Entry cars in Europe are in the range $5k to $10k. Not sure closer to which ends. They are certified for regulations and safety.

I certainly had some hardware and I've seen everything die sooner or later. My order would be rotating hard drive, then gaming GPU, then display, then motherboard.

Never seen any computer reach 10 years without any replacement. You're significantly past half life when buying 5 years old.


The cheapest car in Europe appears to be the Dacio Sandero, which works out to around USD 8,500. There's several problems with the base trim level that would render it unacceptable on the US market: No A/C, no radio, no automatic transmission, and a truly anemic engine that takes 13 seconds to go from 0-100 km/h. That engine might be acceptable on a city car in Europe, but most US drivers are going farther (and faster).

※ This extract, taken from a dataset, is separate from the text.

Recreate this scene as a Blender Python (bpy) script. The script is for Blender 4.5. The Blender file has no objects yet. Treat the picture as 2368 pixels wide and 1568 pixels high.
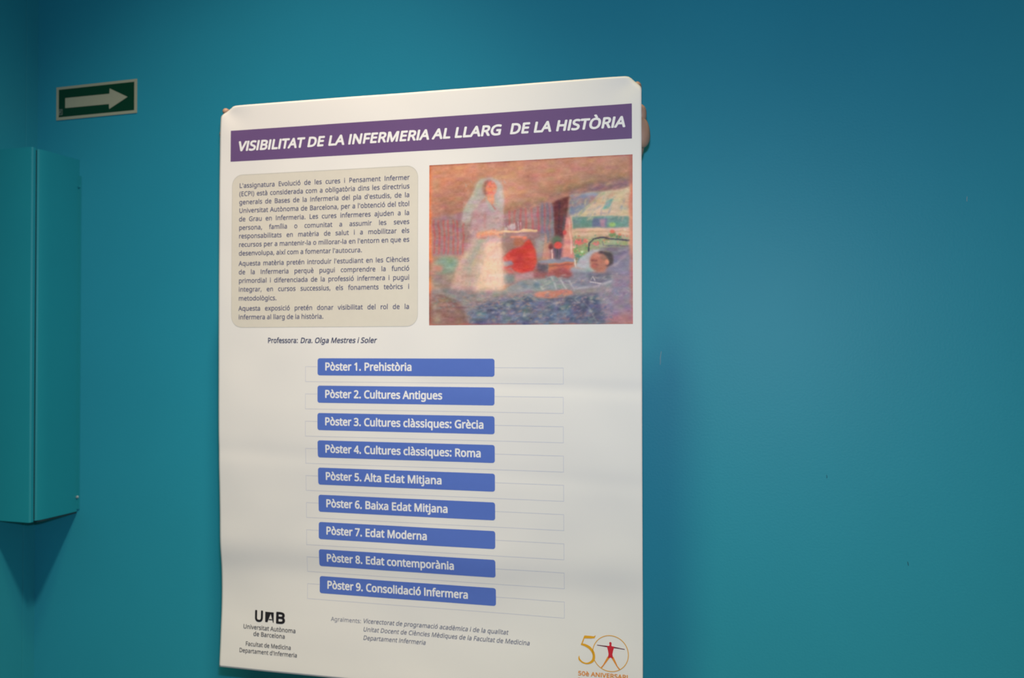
import bpy, bmesh, math, json
import numpy as np
from mathutils import Vector, Matrix
from mathutils.geometry import tessellate_polygon

# ---------------------------------------------------------------- camera, light, exposure
S = bpy.context.scene
C = S.collection
cam_data = bpy.data.cameras.new('camera')
cam_data.sensor_width = 36.0
cam_data.lens = 1950.0 / 2368.0 * 36.0
cam_data.clip_start = 0.02
cam_data.dof.use_dof = True            # the photograph is focused a little short of the poster
cam_data.dof.focus_distance = 1.25
cam_data.dof.aperture_fstop = 5.6
cam = bpy.data.objects.new('camera', cam_data)
C.objects.link(cam)
EYE = Vector((0.0, -1.88, 1.55))
cam.location = EYE
cam.rotation_euler = (math.radians(90) + math.atan(24 / 1950), 0, math.radians(16.5))
S.camera = cam

S.view_settings.view_transform = 'Standard'
S.view_settings.look = 'None'
S.view_settings.gamma = 1.0
S.view_settings.use_curve_mapping = False
S.view_settings.exposure = 0.0

world = bpy.data.worlds.new('world')
S.world = world
world.use_nodes = True
world.node_tree.nodes['Background'].inputs[0].default_value = (0.03, 0.03, 0.03, 1)
world.node_tree.nodes['Background'].inputs[1].default_value = 1.0

def lamp(name, kind, loc, energy, color, **kw):
    d = bpy.data.lights.new(name, kind)
    d.energy = energy
    d.color = color
    for k, v in kw.items():
        setattr(d, k, v)
    o = bpy.data.objects.new(name, d)
    o.location = loc
    C.objects.link(o)
    return o


# the camera's own flash, a small source just above the lens
flash = lamp('camera_flash', 'AREA', EYE + Vector((0, 0.02, 0.10)), 14.6, (0.659, 0.758, 1.000), shape='RECTANGLE', size=0.035, size_y=0.015)
flash.rotation_euler = cam.rotation_euler

# warm ceiling spotlight, turned towards the corner and the poster
spot_a = lamp('ceiling_spotlight', 'SPOT', (-0.05, -1.75, 4.4), 342.0, (1.000, 0.789, 0.658), shadow_soft_size=0.13, spot_size=math.radians(40), spot_blend=1.0)
spot_a.rotation_euler = (Vector((-1.65, 0.0, 0.80)) - spot_a.location).to_track_quat('-Z', 'Y').to_euler()

# downlight over the poster
down = lamp('ceiling_downlight', 'SPOT', (-0.50, -1.38, 4.4), 500.0, (1.000, 0.870, 0.490), shadow_soft_size=0.22, spot_size=math.radians(69), spot_blend=1.0)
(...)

But hey, at least it's certified for collisions and emissions; you can't say the same for the Indian cars we're referring to.

I've seen plenty of computers last >10 years. So, we'll see how this one goes. Even if one component does need replacing at some point, it'll likely still have been the best choice. Nothing else offers that kind of performance at a remotely comparable price point unless you're willing to build a PC from scratch.


The low end Dacia are a demonstration of making affordable cars by abandoning options like motorized windows, A/C and radios. They are very successful. I think you can pay a bit more to have all options, which is still a good deal for a brand new car.

Yes, Europeans generally speaking have smaller cars than Americans. All cars have manual transmission.

Not 10 years with all original components.


Ugh. That looks pretty miserable. Also, why is that running 64-bit with only 2 GB of RAM?